Si ces travaux sont dorénavant intégralement financés par l’Etat, le volume de travaux s’est très sensiblement réduit pour s’établir aux alentours de 15 000 € pour 2018. Convaincue qu’une gestion minimaliste va avoir pour conséquences, en peu d’années, une fermeture du milieu et une prolifération de la végétation rivulaire puis des embâcles, tandis que les ambitions européennes invitent à améliorer sensiblement la qualité des milieux aquatiques, l’Entente vient de transmettre aux trois DDT une note de présentation de ce qui devrait être un niveau d’intervention ménageant l’avenir. Une somme d’environ 200 000 € est estimée nécessaire à cet effet. Il convient aussi d’envisager les moyens humains (maîtrise d’œuvre, direction des travaux, parcours pour inventaire et suivi, gestion des marchés publics) pour décliner un tel programme.
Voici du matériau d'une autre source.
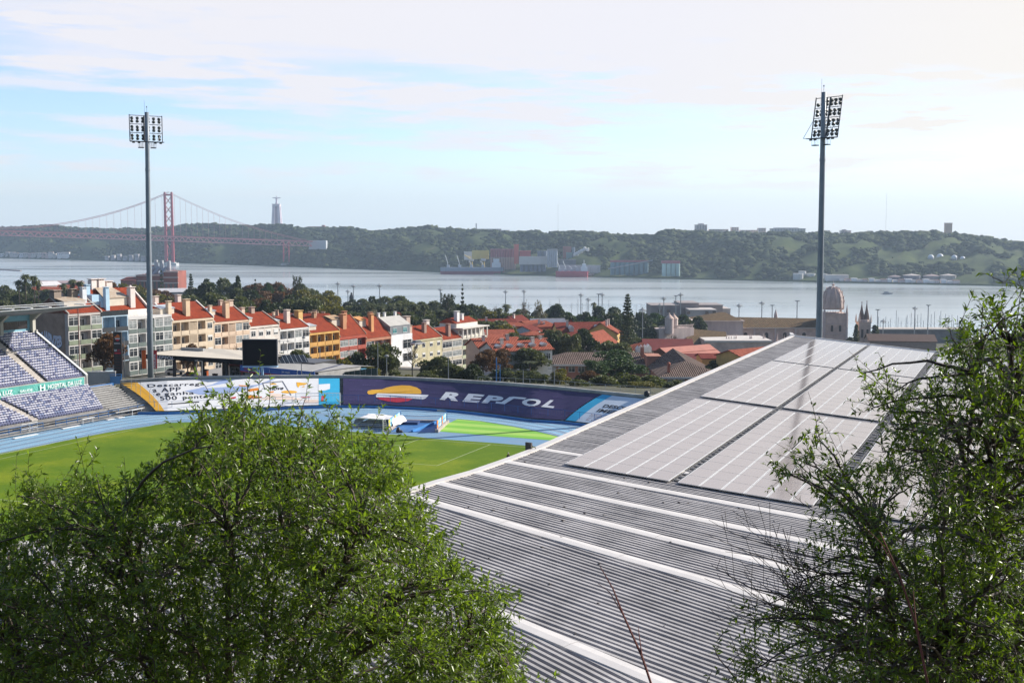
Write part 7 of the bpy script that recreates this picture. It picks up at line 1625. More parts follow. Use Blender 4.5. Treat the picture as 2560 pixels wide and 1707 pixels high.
for k in range(12):
    a = k * math.pi / 6; b = MB((xT, DM + hw - 3, zdome)); pts = [(r_ * math.cos(a), r_ * math.sin(a), z) for r_, z in ((rd * 1.03, 0), (rd * 1.02, Hd * .25), (rd * .97, Hd * .42), (rd * .84, Hd * .62), (rd * .6, Hd * .77), (rd * .3, Hd * .86))]; b.tube(pts, .22, 4)
    for r_, z in ((rd * 1.03, Hd * .25), (rd * .97, Hd * .42), (rd * .84, Hd * .62), (rd * .6, Hd * .77)): b.tube([(r_ * math.cos(a), r_ * math.sin(a), z), (r_ * 1.07 * math.cos(a), r_ * 1.07 * math.sin(a), z + 1.3)], [.3, .05], 4)
    b.build('dome_rib', m_stone2, dome)
# small turret on the nave and twin spired tower
q = MP(1939, 797, DM + 14); b = MB((q.x, q.y, q.z)); b.lathe([(1.3, -6), (1.3, 0), (1.0, .6), (.9, 2.6), (.35, 4.2), (.1, 5.4)], (0, 0, 0), 8); b.build('roof_turret', m_stone2, t)
tt = thing('twin_spire_tower', 'square stone tower with two dark twin spires beyond the dome', 'tower', (MP(2163, 840).x, 650, -46)); xS = MP(2163, 800, 650).x; hs = (MP(2178, 800, 650).x - MP(2149, 800, 650).x) / 2; zs = MP(2163, 805, 650).z
b = MB((0, 650, 0)); b.box(xS - hs, xS + hs, 0, 2 * hs, -46, zs); b.box(xS - hs - .3, xS + hs + .3, -.3, 2 * hs + .3, zs - .6, zs); b.build('tower_wall', m_stone, tt)
for x in (-1.4, 1.4): b = MB((0, 650, 0)); r_ = .5; b.box(xS + x - .6, xS + x + .6, -.06, .0, zs - 8.5, zs - 4); b.build('belfry_opening', mat('church window dark', (.06, .05, .05), .4), tt)
for x, h in ((-1.1, 10.2), (1.6, 10.8)):
    b = MB((xS + x, 650 + hs, zs)); b.lathe([(1.9, 0), (1.7, 1.5), (1.25, 4.0), (.5, 7.4), (.08, h)], (0, 0, 0), 8); b.lathe([(.1, h), (.4, h + .3), (.06, h + .7)], (0, 0, 0), 4); b.build('spire', mat('dark spire stone', (.20, .14, .12), .9, var=.3), tt)
for x in (-hs, hs):
    for y in (0, 2 * hs): b = MB((xS + x, 650 + y, zs)); b.lathe([(.5, 0), (.45, 1.6), (.05, 4.2)], (0, 0, 0), 5); b.build('pinnacle', m_stone2, tt)
b = MB((xS, 650 + hs, zs)); b.lathe([(2.9, 0), (2.9, 1.2), (2.6, 1.2)], (0, 0, 0), 12); b.build('gallery', m_stone2, tt)
house('low dark brown roofed hall beyond the twin spires', 2250, 836, 850, 560, 30, 14, -8, mat('dark umber roof', (.10, .055, .04), .8), (.34, .26, .22), 'hall', 0, 0, 0, 'hall', 0, None)
# round turrets and balustrade
for u, dd, lab in ((1673, 0, 'round pinkish turret with conical cap on the terrace corner'), (1684, 6, 'second round pinkish turret, behind the corner one')):
    q = MP(u, 814, 600 + dd); b = MB((q.x, q.y, q.z)); tq = thing('round_turret', lab, 'turret', (q.x, q.y, q.z - 4)); b.lathe([(2.2, -4), (2.2, 3.2), (2.35, 3.3), (2.35, 3.6)], (0, 0, 0), 14); b.build('turret_wall', m_stone2, tq)
    b = MB((q.x, q.y, q.z)); b.lathe([(2.4, 3.6), (1.5, 4.6), (.5, 5.5), (.35, 6.0), (.1, 6.6)], (0, 0, 0), 14); b.build('cone_roof', m_stone, tq)
q0, q1 = MP(1648, 826, 598), MP(1735, 822, 610); tq = thing('balustrade_terrace', 'stone terrace with pierced balustrade under the round turrets', 'terrace', tuple(q0)); b = MB(q0, (q1 - q0).xy.to_3d()); L = (q1 - q0).length; b.box(0, L, 0, 10, -20, .5); b.build('terrace_wall', m_stone2, tq)
b = MB(q0, (q1 - q0).xy.to_3d()); b.box(0, L, 0, .4, 1.9, 2.2)
for k in range(int(L / .9)): b.box(k * .9, k * .9 + .35, .05, .35, .5, 1.9)
b.build('balustrade', m_stone2, tq)
# ---- cultural centre blocks on the waterfront
m_ccb = mat('grey pink stone cladding', (.30, .26, .25), .85, var=.2, scale=.15); m_ccl = mat('pale stone cladding', (.50, .45, .42), .85, var=.15, scale=.15)
tq = thing('cultural_centre', 'stepped flat roofed stone cultural centre at the waterfront', 'cultural centre', (MP(1730, 790, 820).x, 820, -52))
for k, (u0, u1, vt, dd, m_) in enumerate(((1628, 1700, 765, 0, m_ccb), (1699, 1747, 759, 4, m_ccb), (1747, 1807, 764, 10, m_ccb), (1724, 1792, 776, -16, m_ccl), (1806, 1826, 773, 14, m_ccl))):
    p, q = PY(u0, vt, 820 + dd), PY(u1, vt, 820 + dd); b = MB((0, 820 + dd, 0)); b.box(p.x, q.x, 0, 30 - k, -54, p.z); b.box(p.x - .2, q.x + .2, -.2, 30.2 - k, p.z, p.z + .5); b.build('stone_block', m_, tq)
for u in (1650, 1672, 1712, 1758, 1776): p = PY(u, 775, 819); b = MB((p.x, 819.4 if u < 1700 else 820, p.z)); b.box(-1, 1, -.3 if u < 1700 else -17.6, -.2 if u < 1700 else -16.1, -1.6, .3); b.build('window_slot', m_glass, tq)
# ---- waterfront lamp masts
for lab, u, v0, v1, D, k in (('mast lamp over the autumn trees, closest to the bridge', 845, 760, 706, 900, 'disc'), ('short mast lamp beside the statue column', 870, 756, 725, 930, 'disc'), ('mast lamp just past the statue column', 884, 760, 712, 900, 'disc'), ('mast lamp over the pale willows', 949, 756, 711, 900, 'disc'), ('mast lamp behind the broad bunya pine', 1101, 760, 721, 900, 'disc'), ('mast lamp beyond the bare trees', 1264, 770, 726, 880, 'disc'), ('mast lamp behind the wide bare tree', 1310, 770, 725, 880, 'disc'), ('mast lamp at the first marina masts', 1452, 795, 734, 840, 'disc'), ('lower mast lamp among the marina masts', 1470, 800, 745, 800, 'disc'), ('forked floodlight beside the slim palm', 1496, 795, 735, 840, 'fork'), ('mast lamp beside the forked floodlight', 1505, 800, 733, 840, 'disc'), ('tall foreground lamp mast beside the norfolk pine'.replace('foreground ', ''), 1606, 860, 770, 520, 'disc'), ('small lamp mast before the grey cultural block', 1649, 800, 760, 780, 'disc'), ('lamp mast over the grey cultural block', 1659, 800, 742, 790, 'disc'), ('forked light over the stone blocks', 1689, 795, 739, 790, 'fork'), ('antenna mast lamp over the tallest stone block', 1701, 795, 733, 790, 'disc'), ('mast lamp over the transept roof', 1847, 810, 760, 760, 'disc'), ('mast lamp over the mossy nave roof', 1904, 810, 754, 760, 'disc'), ('forked light over the small nave turret', 1930, 805, 763, 780, 'fork'), ('forked light beside the floodlight mast', 1992, 808, 752, 760, 'fork'), ('forked light just beyond the twin spires', 2193, 830, 774, 760, 'fork'), ('low mast lamp by the marina shed', 2207, 845, 799, 720, 'disc'), ('mast lamp over the marina shed', 2286, 825, 767, 800, 'disc'), ('forked light closest to the tree over the marina', 2319, 830, 763, 800, 'fork')):
    t = lamp_post(lab, u, v0, v1, D, k, 'lamp masts along the waterfront')
    for ch in t.children:
        if ch.name.startswith('lamp_post'): pass
p = PY(879, 757, 930); t = thing('statue_column', 'dark statue on a pale column above the park trees', 'statue', (p.x, p.y, -52)); b = MB((p.x, p.y, 0)); b.box(-2, 2, -2, 2, -52, -34); b.lathe([(1.6, 0), (1.3, 6), (1.8, 6.5)], (0, 0, -34), 10); b.build('column', m_conc, t)
b = MB((p.x, p.y, p.z - 2)); b.lathe([(1.6, 0), (1.5, 3), (1.9, 6.0), (1.5, 7.8), (.7, 8.4), (.9, 9.4), (.3, 10.2)], (0, 0, 0), 8); b.build('figure', mat('dark bronze', (.04, .04, .045), .5), t)
# ---- marina: yachts with masts and the long shed
mr_ = random.Random(5); m_hull = mat('white hull', (.7, .7, .7), .4); m_mastw = mat('alloy mast', (.42, .44, .45), .4)
for lab, n, u0, u1, D, g in (('moored yacht with bare mast before the cultural centre', 26, 1368, 1640, 980, 'yachts moored by the cultural centre'), ('moored yacht with bare mast beyond the twin spires', 30, 2190, 2440, 930, 'yachts moored beyond the twin spires')):
    for k in range(n):
        u = u0 + (u1 - u0) * (k + mr_.random() * .8) / n; DD = D + mr_.uniform(-25, 30); p = PY(u, 820, DD); h = mr_.uniform(20, 33) if u < 1800 else mr_.uniform(15, 25)
        t = thing('yacht', '%s, %s from the %s end' % (lab, nth(k), 'park' if u < 1800 else 'spire'), 'yacht', (p.x, DD, ZW), group=g)
        b = MB((p.x, DD, ZW), (math.cos(mr_.uniform(-.3, .3)), .3, 0)); b.loft([(-5, -.8, -.2), (5, 0, -.2), (-5, .8, -.2)], [(-5.2, -1.5, 1.3), (6, 0, 1.5), (-5.2, 1.5, 1.3)]); b.loft([(-3, -.9, 1.3), (2, -.6, 1.3), (2, .6, 1.3), (-3, .9, 1.3)], [(-2.6, -.7, 2), (1.2, -.4, 1.9), (1.2, .4, 1.9), (-2.6, .7, 2)]); b.build('hull', m_hull, t)
        b = MB((p.x, DD, ZW)); b.tube([(.5, 0, 1), (.5, 0, h)], [.26, .17], 5); b.tube([(.5, 0, 3), (-4, 0, 3)], .12, 5); b.tube([(.5 - 1, 0, h * .6), (.5 + 1, 0, h * .6)], .05, 3); b.build('mast', m_mastw, t)
p, q = PY(2196, 822, 880), PY(2420, 826, 880); t = thing('marina_shed', 'long low marina shed with pale roof edge beyond the twin spires', 'shed', ((p.x + q.x) / 2, 880, -54)); b = MB((0, 880, 0)); b.box(p.x, q.x, 0, 14, -54, p.z - .8); b.build('wall', mat('dark shed front', (.16, .15, .15), .8, var=.4, scale=.2), t); b = MB((0, 880, 0)); b.box(p.x - 1, q.x + 1, -1, 15, p.z - .8, p.z); b.build('roof', mat('sandy roof', (.50, .44, .38), .8), t)  # dark grey shed wall below a sandy roof
p = PY(1412, 770, 960); t = thing('ferry', 'small orange and blue ferry with twin black funnels at the marina', 'boat', (p.x, p.y, ZW)); b = MB((p.x, p.y, ZW)); b.loft([(-11, -2, 0), (13, 0, 0), (-11, 2, 0)], [(-12, -3, 2.4), (15, 0, 3), (-12, 3, 2.4)]); b.build('hull', mat('ferry blue', (.05, .30, .5), .5), t); b = MB((p.x, p.y, ZW)); b.box(-10, 6, -2, 2, 2.4, 5.0); b.build('cabin', mat('ferry orange', (.6, .2, .05), .5), t)
for x in (-7, 0): b = MB((p.x + x, p.y, ZW)); b.tube([(0, 0, 5), (0, 0, 14)], [.9, .8], 8); b.build('funnel', m_dark, t)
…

En 2019, l’Entente assurera pour la seconde et dernière fois une mission de maîtrise d’ouvrage déléguée pour une campagne minimaliste de gestion des embâcles, en espérant que l’Etat reprenne un rythme plus adapté à partir de 2020, alloue les crédits nécessaires et déploie des effectifs en conséquence. Nous sommes désormais dans l’attente de son positionnement.